IDC Japanは2018年7月25日、日本国内での働き方改革関連ICTツールの利用動向に関する調査結果を発表した。それによると、「旅費/経費精算」「勤怠管理」「ワークフロー」の導入率が高かった。テレワークの導入率は上がっているものの、従業員の利用率が低いことも分かった。
同調査の対象は、従業員数が100人以上の企業で働くIT部門の従業員やそれ以外の従業員、経営層。IDCが働き方改革に貢献すると判断したICTソリューションを中心に、導入状況や利用状況、ソリューションの評価、今後の導入予定に加え、テレワークの利用状況と評価について質問した。テレワークは、IDCが働き方改革の進行程度を示す指標の一つとしている。
企業の規模を問わずIT部門全体で導入率の高いツールは、上位から順に「旅費/経費精算」(47.5%)、「勤怠管理」(43.8%)、「ワークフロー」(42.5%)だった。大企業(従業員数1000人以上)では全般に導入率が高い傾向にあり、中でもリモートアクセスやテレビ/ビデオ会議システムの導入がワークフローと並んで比較的進んでいる。
従業員が現在使っていて今後も使用したいツールとしては、ノートPCに接続するモニター(74.0%)とビジネスチャット(73.8%)が上位に挙がった。IDCはこの結果を予想していなかったという。これらのツールの利用率は低いものの、実際に使用するとビジネスの必須アイテムに変わるようだ。
テレワークは従業員の体験率が低い
テレワークについては、大企業での導入率は50.0%なのに対して中堅企業(従業員数100〜999人)は22.5%と、企業規模による格差があった。テレワークについては2つの課題があるという。

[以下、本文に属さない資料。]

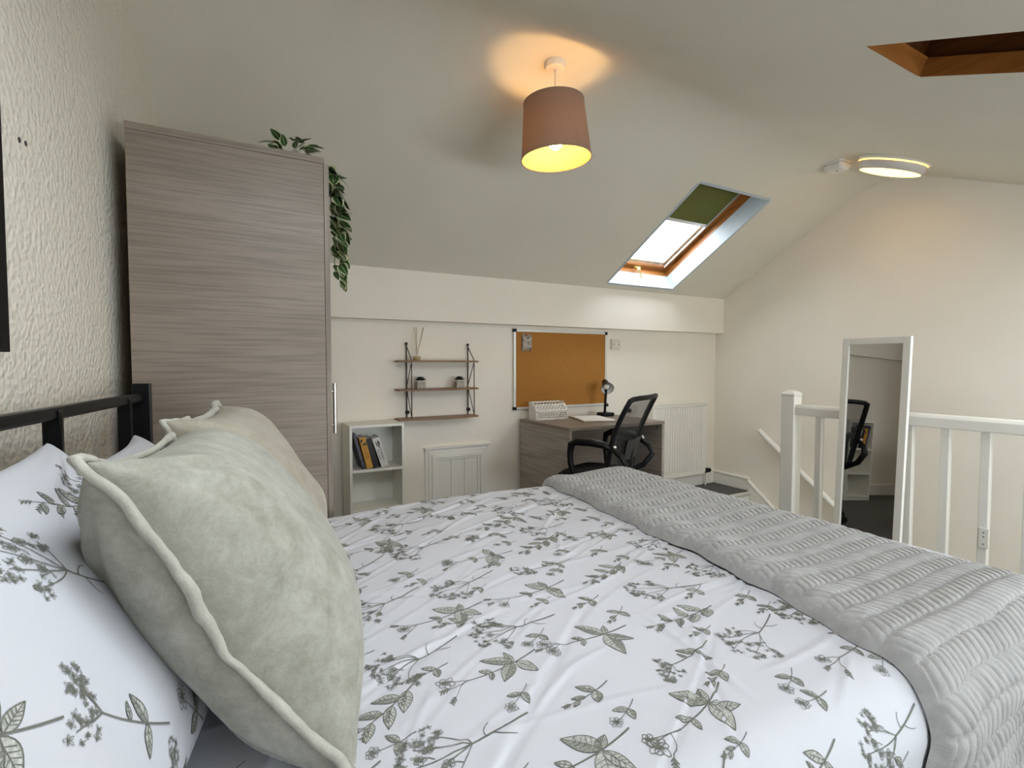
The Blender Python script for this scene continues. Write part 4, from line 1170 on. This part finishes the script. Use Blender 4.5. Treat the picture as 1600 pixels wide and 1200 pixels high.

一つは、回答者自身の体験率が企業の導入率を大きく下回っていたこと。テレワークを企業が導入していても、実際に利用する従業員は一部にとどまっていることが分かる。
もう一つはテレワークを実際に体験した従業員の評価だ。テレワークでは時間を有効利用できることが評価されているものの、社内ネットワークへのアクセス制限やコミュニケーションが十分に取れず、タイムリーでもないことが問題として挙げられていた。
IDC Japanで、PC,携帯端末&クライアントソリューションのグループマネージャーを務める市川和子氏は、「働き方改革には、好調な日本経済と政府の音頭取りなどの追い風が吹いている。残業規制法案は、大企業では2019年4月から適用される。テレワークの施策も2020年をターゲットとして動いている。2020年以降の経済状況に不透明感があることを考えると、ITサプライヤーはこの2年間を念頭に、クライントの潜在需要も含めた需要の的確な把握と提案力でビジネスの刈り取りにまい進すべきだ」と述べている。